Perhaps this is easier to see in our friends, where we can easily witness bad ideas truly "taking hold" of them and leading them down destructive paths. But why would they hurt themselves if they didn't identify with these thoughts as their "selves?" They wouldn't.

Suppose a man told you to jump off a cliff or otherwise hurt yourself. You would ignore this advice, right? In fact, even if someone simply suggests why you should give up on something important to you, you probably dismiss it as rude. But when the advice comes from your own mind in the form of your own imagined voice, you jump, don't you? And you justify your actions and feelings using the arguments handed to you. How often have all of us missed opportunities or been lead to destructive actions or painful situations by the thoughts in our own minds? Yet we so easily believe that our busy mind is looking out for our own best interest, that it is who we are.

This secret to personal success, then, is to start to doubt your own internal dialogue. It will ramble on, but you can mentally step back and see how much of it is nothing more than a mechanical reaction. You really don't even need to see what childhood experience created this or that mental "program" or pattern of thought and behavior. You just need to witness it and see it for what it is. Then reach beyond this false "you" for better answers.

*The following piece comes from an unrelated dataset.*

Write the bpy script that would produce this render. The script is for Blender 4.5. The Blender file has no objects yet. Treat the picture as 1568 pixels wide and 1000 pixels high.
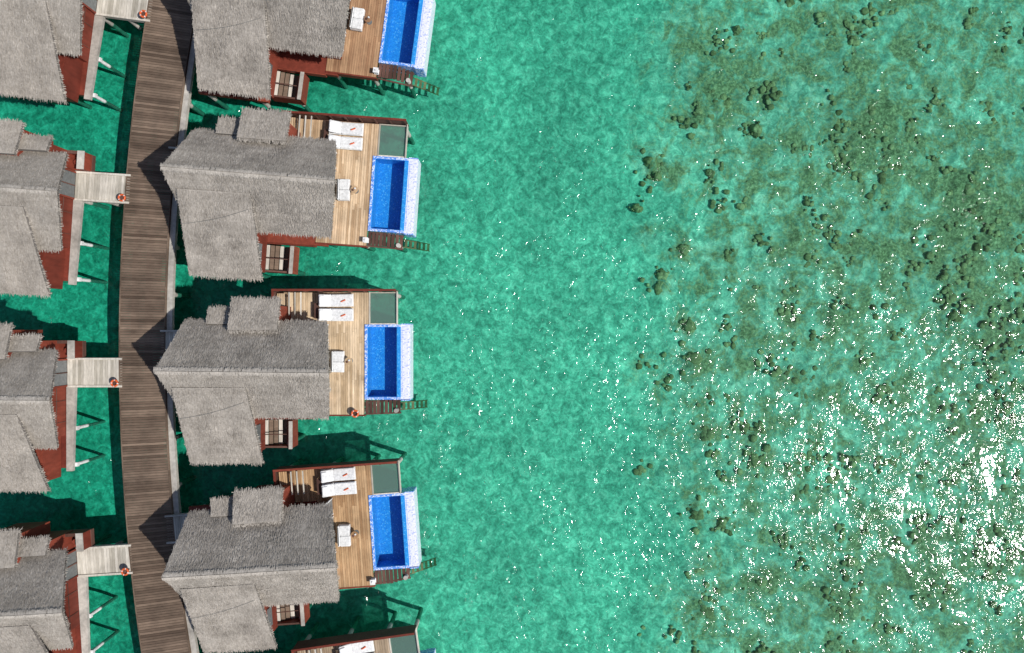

This is a kind of self awareness that requires constant vigilance and continuing exploration. But it's worth it. You may be surprised to see how many things you consider valuable are actually just ideas that started from the people and environment around you and now are trying to perpetuate themselves in your mind, pretending to be your own. You can dismiss these bad ideas once you see them clearly for what they are, and then pursue what is truly valuable to your truest self. That is a powerful secret of personal success.